--- START Data provided ---

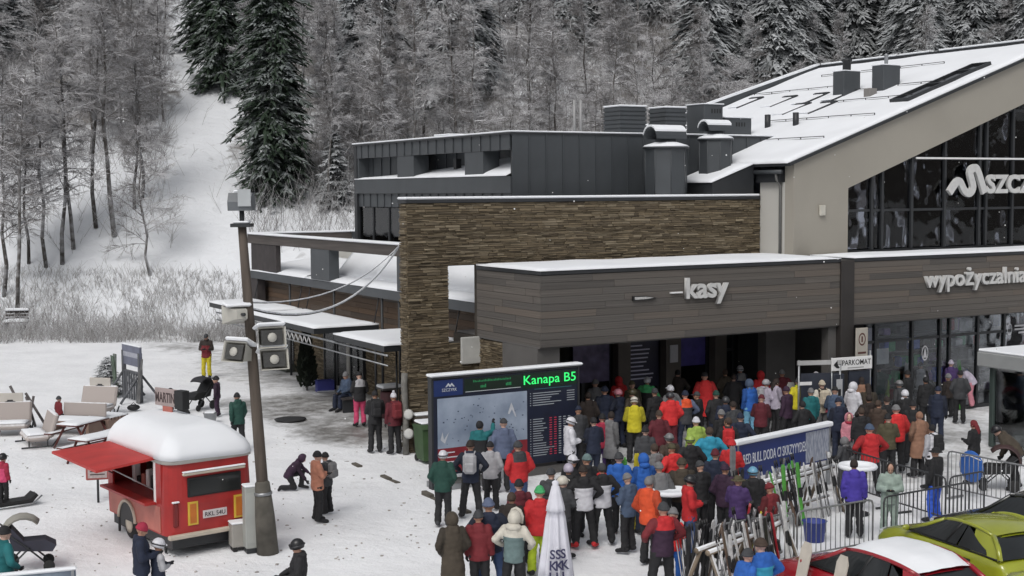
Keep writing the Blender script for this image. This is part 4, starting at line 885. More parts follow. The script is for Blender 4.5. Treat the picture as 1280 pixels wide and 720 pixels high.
# rear: window, lamps, plate, bumper
b = MB(); b.box(.42, 1.62, -.03, -.005, 1.2, 1.6, 0, None, .03); rwn = b.build('rear_window', BLACK, CRV); MB().box(.46, 1.58, -.04, -.031, 1.24, 1.56).build('pane', mat('dark_pane', (.02, .022, .022), .15, .1), rwn)
MB().box(.3, 1.7, -.1, -.02, 1.66, 1.72, 0, None, .02).build('window_rail', CRM, CRV); snowcap(CRV, .3, 1.7, -.11, -.02, 1.722, .03)
for x in (.42, 1.45):
    f = MB().box(x, x+.22, -.03, -.005, .62, 1.1).build('reflector_frame', mat('reflector_yellow', (.62, .42, .05), .5, .1), CRV); MB().box(x+.04, x+.18, -.036, -.031, .66, 1.06).build('reflector', mat('reflector_orange', (.5, .15, .02), .4, .15), f)
pt = MB().box(.75, 1.28, -.03, -.005, .72, .88).build('number_plate', mat('plate_pink_white', (.55, .5, .5), .5, .1), CRV); lettering('RKL 54U', pt, .79, 1.24, .755, .09, -.034, .002, 0, BLACK)
tl = MB(); tl.box(.1, .22, -.03, .02, .62, 1.12, 0, None, .03); tl = tl.build('tail_lamp', mat('tail_dark_red', (.16, .012, .012), .25, .2), CRV); snowcap(tl, .08, .24, -.05, .02, 1.122, .03)
MB().box(-.02, CW+.02, -.1, .02, .38, .47, 0, None, .02).build('bumper', CRM, CRV)
MB().box(.12, CW-.12, .1, CL-.2, .14, .42).build('chassis', METALD, CRV)  # box brought down low to deepen the shade under the caravan
for x in (.02, CW-.24):
    Mw = Matrix.Translation((x, 2.05, .33)) @ Matrix.Rotation(R(90), 4, 'Y'); wv = MB(); wv.lathe([(.2, 0), (.32, .02), (.33, .1), (.32, .2), (.2, .22)], 20, 0, Mw); wv = wv.build('wheel', RUBBER, CRV); MB().lathe([(.2, -.012), (.1, -.02)], 14, 0, Mw).build('rim', CRM, wv)
arch = MB(); am = [(2.05+.44*math.cos(R(180*k/10)), .42+.42*math.sin(R(180*k/10))) for k in range(11)]
arch.tube([(-.03, y, z) for y, z in am], .04, 6); arch.build('wheel_arch', CRM, CRV); ar2 = MB(); ar2.prism(am, 'x', -.032, -.022); ar2.build('arch_recess', BLACK, CRV)
for (x, y) in ((.12, CL-.5), (CW-.15, CL-.5), (.15, .5)): MB().tube([(x, y, 0), (x, y, .42)], .03, 6).build('support_leg', METALD, CRV)
# sign standing on the caravan roof
o = thing('roof_sign', 'dark framed board sign with pale lettering standing on the snowy caravan roof', 'sign', gz(210, 523, 2.42), R(-38)); o.scale = (.8, .8, .85)
MB().box(-.52, .44, -.03, .03, .32, .78, 0, None, .01).build('board', mat('sign_pinkgrey', (.33, .27, .26), .7, .15), o); MB().box(.44, .8, -.12, .12, .3, .78, 0, None, .01).build('side_box', BLACK, o)
lettering('MARTINI', o, -.48, .40, .42, .26, -.036, .004, .01, mat('sign_ink', (.06, .04, .04), .7, .1)); MB().box(-.2, .2, -.02, .02, .0, .32).build('stem', PINKP, o)
for y_ in (-.28, .28): MB().tube([(-.85, y_, .02), (.9, y_, .06)], .025, 5).build('runner', METALD, o)
# menu stand, picnic tables
o = thing('menu_stand', 'small red edged menu board on a single post in front of the caravan hatch', 'sign', gz(123, 628), R(12))
MB().tube([(0, 0, 0), (0, 0, .7)], .03, 6).build('post', METALD, o); mb = MB().box(-.27, .27, -.03, .03, .55, 1.2, 0, None, .02).build('board', mat('menu_red', (.3, .08, .07), .6, .15), o); MB().box(-.22, .22, -.036, -.031, .6, 1.15).build('sheet', mat('menu_sheet', (.42, .36, .35), .7, .2, 20), mb); snowcap(o, -.4, .4, -.14, .14, 1.22, .05)
rw = MB()
for k in range(6): rw.box(-.17, dr(.02, .18), -.041, -.037, 1.05-k*.075, 1.075-k*.075)
rw.build('text_rows', mat('sign_ink', (.06, .04, .04)), mb, kind='stuff')
WOODR = snowtop('snowy_redwood', (.13, .05, .045), lo=.6, hi=.95, namp=.5); PALW = snowtop('snowy_pallet', (.24, .17, .14), lo=.7, hi=1.0, namp=.5)
def picnic(label, p, rz):
    o = thing('picnic_table', label, 'table', p, rz, 'picnic tables behind the caravan hatch')
    for k in range(5): MB().box(-.75, .75, -.36+k*.145, -.36+k*.145+.135, .7, .735).build('board', WOODR, o)
    for sx in (-.55, .55):
        b = MB(); b.tube([(sx, -.62, 0), (sx, -.2, .7)], .035, 5); b.build('leg', WOODR, o); b = MB(); b.tube([(sx, .62, 0), (sx, .2, .7)], .035, 5); b.build('leg', WOODR, o)
    for y_ in (-.68, .68): MB().box(-.75, .75, y_-.12, y_+.12, .42, .46).build('bench_seat', WOODR, o)
    snowsheet(o, [(-.75, -.35, .737), (.75, -.35, .737), (.75, .36, .737), (-.75, .36, .737)], .05, 8, 6, .02, 'snow_cover')
picnic('red picnic table half hidden under the raised caravan hatch', gz(105, 590, .0)+Vector((0, 1.3, 0)), R(60)); picnic('farther red picnic table beyond the caravan hatch near the pallet seats', gz(88, 560)+Vector((.3, .3, 0)), R(70))
# ---- sun loungers and boards at the left
CREAM = snowtop('snowy_cushion', (.36, .32, .30), lo=.5, hi=.95, namp=.4); EMB = mat('emblem_dark', (.035, .033, .035), .7, .1)
def lounger(label, p, rz, board=True, w_=1.5):
    o = thing('garden_lounger', label, 'lounger', p, rz, 'snow covered loungers left of the caravan'); o.scale = (.86, .86, .9)
    b = MB(); b.box(-w_/2, w_/2, -.35, .45, .2, .42, 0, None, .08); b.build('seat', CREAM, o)
    M = Matrix.Translation((0, .45, .3)) @ Matrix.Rotation(R(-18), 4, 'X'); b = MB(); b.box(-w_/2, w_/2, -.09, .09, 0, .8, 0, M, .06); b.build('backrest', CREAM, o)
    for sx in (-1, 1):
        b = MB(); b.tube([(sx*w_/2, -.5, .04), (sx*w_/2, .5, .04), (sx*w_/2, .72, .3)], .03, 5); b.build('runner', METALD, o)
        for y_ in (-.25, .35): b = MB(); b.tube([(sx*w_/2, y_, .04), (sx*w_/2, y_, .25)], .025, 5); b.build('leg', METALD, o)
    snowsheet(o, [(-w_/2+.04, -.3, .421), (w_/2-.04, -.3, .421), (w_/2-.04, .36, .421), (-w_/2+.04, .36, .421)], .06, 8, 5, .03, 'snow_cover')
    if board:
        b = MB(); b.box(-.45, .45, .62, .68, .75, 1.35, 0, None, .01); b = b.build('board', mat('cream_board', (.48, .45, .41), .7, .08, 2), o)
        e = MB(); e.prism([(-.2, 1.05), (-.1, 1.08), (-.1, 1.12), (.1, 1.12), (.1, 1.08), (.2, 1.05), (.1, 1.02), (.1, .98), (-.1, .98), (-.1, 1.02)], 'y', .612, .619); e.build('emblem', EMB, b)
        for sx in (-.4, .4): MB().box(sx-.025, sx+.025, .64, .66, 0, .75).build('board_leg', PALW, o)
    return o
lounger('cream lounger with an emblem board behind it at the left edge', gz(6, 545)+Vector((0, .2, 0)), R(8))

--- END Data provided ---

- Exercise prompt -
Without the images, write out each line of the data verbatim.

- Solution -
Keep writing the Blender script for this image. This is part 4, starting at line 885. More parts follow. The script is for Blender 4.5. Treat the picture as 1280 pixels wide and 720 pixels high.
# rear: window, lamps, plate, bumper
b = MB(); b.box(.42, 1.62, -.03, -.005, 1.2, 1.6, 0, None, .03); rwn = b.build('rear_window', BLACK, CRV); MB().box(.46, 1.58, -.04, -.031, 1.24, 1.56).build('pane', mat('dark_pane', (.02, .022, .022), .15, .1), rwn)
MB().box(.3, 1.7, -.1, -.02, 1.66, 1.72, 0, None, .02).build('window_rail', CRM, CRV); snowcap(CRV, .3, 1.7, -.11, -.02, 1.722, .03)
for x in (.42, 1.45):
    f = MB().box(x, x+.22, -.03, -.005, .62, 1.1).build('reflector_frame', mat('reflector_yellow', (.62, .42, .05), .5, .1), CRV); MB().box(x+.04, x+.18, -.036, -.031, .66, 1.06).build('reflector', mat('reflector_orange', (.5, .15, .02), .4, .15), f)
pt = MB().box(.75, 1.28, -.03, -.005, .72, .88).build('number_plate', mat('plate_pink_white', (.55, .5, .5), .5, .1), CRV); lettering('RKL 54U', pt, .79, 1.24, .755, .09, -.034, .002, 0, BLACK)
tl = MB(); tl.box(.1, .22, -.03, .02, .62, 1.12, 0, None, .03); tl = tl.build('tail_lamp', mat('tail_dark_red', (.16, .012, .012), .25, .2), CRV); snowcap(tl, .08, .24, -.05, .02, 1.122, .03)
MB().box(-.02, CW+.02, -.1, .02, .38, .47, 0, None, .02).build('bumper', CRM, CRV)
MB().box(.12, CW-.12, .1, CL-.2, .14, .42).build('chassis', METALD, CRV)  # box brought down low to deepen the shade under the caravan
for x in (.02, CW-.24):
    Mw = Matrix.Translation((x, 2.05, .33)) @ Matrix.Rotation(R(90), 4, 'Y'); wv = MB(); wv.lathe([(.2, 0), (.32, .02), (.33, .1), (.32, .2), (.2, .22)], 20, 0, Mw); wv = wv.build('wheel', RUBBER, CRV); MB().lathe([(.2, -.012), (.1, -.02)], 14, 0, Mw).build('rim', CRM, wv)
arch = MB(); am = [(2.05+.44*math.cos(R(180*k/10)), .42+.42*math.sin(R(180*k/10))) for k in range(11)]
arch.tube([(-.03, y, z) for y, z in am], .04, 6); arch.build('wheel_arch', CRM, CRV); ar2 = MB(); ar2.prism(am, 'x', -.032, -.022); ar2.build('arch_recess', BLACK, CRV)
for (x, y) in ((.12, CL-.5), (CW-.15, CL-.5), (.15, .5)): MB().tube([(x, y, 0), (x, y, .42)], .03, 6).build('support_leg', METALD, CRV)
# sign standing on the caravan roof
o = thing('roof_sign', 'dark framed board sign with pale lettering standing on the snowy caravan roof', 'sign', gz(210, 523, 2.42), R(-38)); o.scale = (.8, .8, .85)
MB().box(-.52, .44, -.03, .03, .32, .78, 0, None, .01).build('board', mat('sign_pinkgrey', (.33, .27, .26), .7, .15), o); MB().box(.44, .8, -.12, .12, .3, .78, 0, None, .01).build('side_box', BLACK, o)
lettering('MARTINI', o, -.48, .40, .42, .26, -.036, .004, .01, mat('sign_ink', (.06, .04, .04), .7, .1)); MB().box(-.2, .2, -.02, .02, .0, .32).build('stem', PINKP, o)
for y_ in (-.28, .28): MB().tube([(-.85, y_, .02), (.9, y_, .06)], .025, 5).build('runner', METALD, o)
# menu stand, picnic tables
o = thing('menu_stand', 'small red edged menu board on a single post in front of the caravan hatch', 'sign', gz(123, 628), R(12))
MB().tube([(0, 0, 0), (0, 0, .7)], .03, 6).build('post', METALD, o); mb = MB().box(-.27, .27, -.03, .03, .55, 1.2, 0, None, .02).build('board', mat('menu_red', (.3, .08, .07), .6, .15), o); MB().box(-.22, .22, -.036, -.031, .6, 1.15).build('sheet', mat('menu_sheet', (.42, .36, .35), .7, .2, 20), mb); snowcap(o, -.4, .4, -.14, .14, 1.22, .05)
rw = MB()
for k in range(6): rw.box(-.17, dr(.02, .18), -.041, -.037, 1.05-k*.075, 1.075-k*.075)
rw.build('text_rows', mat('sign_ink', (.06, .04, .04)), mb, kind='stuff')
WOODR = snowtop('snowy_redwood', (.13, .05, .045), lo=.6, hi=.95, namp=.5); PALW = snowtop('snowy_pallet', (.24, .17, .14), lo=.7, hi=1.0, namp=.5)
def picnic(label, p, rz):
    o = thing('picnic_table', label, 'table', p, rz, 'picnic tables behind the caravan hatch')
    for k in range(5): MB().box(-.75, .75, -.36+k*.145, -.36+k*.145+.135, .7, .735).build('board', WOODR, o)
    for sx in (-.55, .55):
        b = MB(); b.tube([(sx, -.62, 0), (sx, -.2, .7)], .035, 5); b.build('leg', WOODR, o); b = MB(); b.tube([(sx, .62, 0), (sx, .2, .7)], .035, 5); b.build('leg', WOODR, o)
    for y_ in (-.68, .68): MB().box(-.75, .75, y_-.12, y_+.12, .42, .46).build('bench_seat', WOODR, o)
    snowsheet(o, [(-.75, -.35, .737), (.75, -.35, .737), (.75, .36, .737), (-.75, .36, .737)], .05, 8, 6, .02, 'snow_cover')
picnic('red picnic table half hidden under the raised caravan hatch', gz(105, 590, .0)+Vector((0, 1.3, 0)), R(60)); picnic('farther red picnic table beyond the caravan hatch near the pallet seats', gz(88, 560)+Vector((.3, .3, 0)), R(70))
# ---- sun loungers and boards at the left
CREAM = snowtop('snowy_cushion', (.36, .32, .30), lo=.5, hi=.95, namp=.4); EMB = mat('emblem_dark', (.035, .033, .035), .7, .1)
def lounger(label, p, rz, board=True, w_=1.5):
    o = thing('garden_lounger', label, 'lounger', p, rz, 'snow covered loungers left of the caravan'); o.scale = (.86, .86, .9)
    b = MB(); b.box(-w_/2, w_/2, -.35, .45, .2, .42, 0, None, .08); b.build('seat', CREAM, o)
    M = Matrix.Translation((0, .45, .3)) @ Matrix.Rotation(R(-18), 4, 'X'); b = MB(); b.box(-w_/2, w_/2, -.09, .09, 0, .8, 0, M, .06); b.build('backrest', CREAM, o)
    for sx in (-1, 1):
        b = MB(); b.tube([(sx*w_/2, -.5, .04), (sx*w_/2, .5, .04), (sx*w_/2, .72, .3)], .03, 5); b.build('runner', METALD, o)
        for y_ in (-.25, .35): b = MB(); b.tube([(sx*w_/2, y_, .04), (sx*w_/2, y_, .25)], .025, 5); b.build('leg', METALD, o)
    snowsheet(o, [(-w_/2+.04, -.3, .421), (w_/2-.04, -.3, .421), (w_/2-.04, .36, .421), (-w_/2+.04, .36, .421)], .06, 8, 5, .03, 'snow_cover')
    if board:
        b = MB(); b.box(-.45, .45, .62, .68, .75, 1.35, 0, None, .01); b = b.build('board', mat('cream_board', (.48, .45, .41), .7, .08, 2), o)
        e = MB(); e.prism([(-.2, 1.05), (-.1, 1.08), (-.1, 1.12), (.1, 1.12), (.1, 1.08), (.2, 1.05), (.1, 1.02), (.1, .98), (-.1, .98), (-.1, 1.02)], 'y', .612, .619); e.build('emblem', EMB, b)
        for sx in (-.4, .4): MB().box(sx-.025, sx+.025, .64, .66, 0, .75).build('board_leg', PALW, o)
    return o
lounger('cream lounger with an emblem board behind it at the left edge', gz(6, 545)+Vector((0, .2, 0)), R(8))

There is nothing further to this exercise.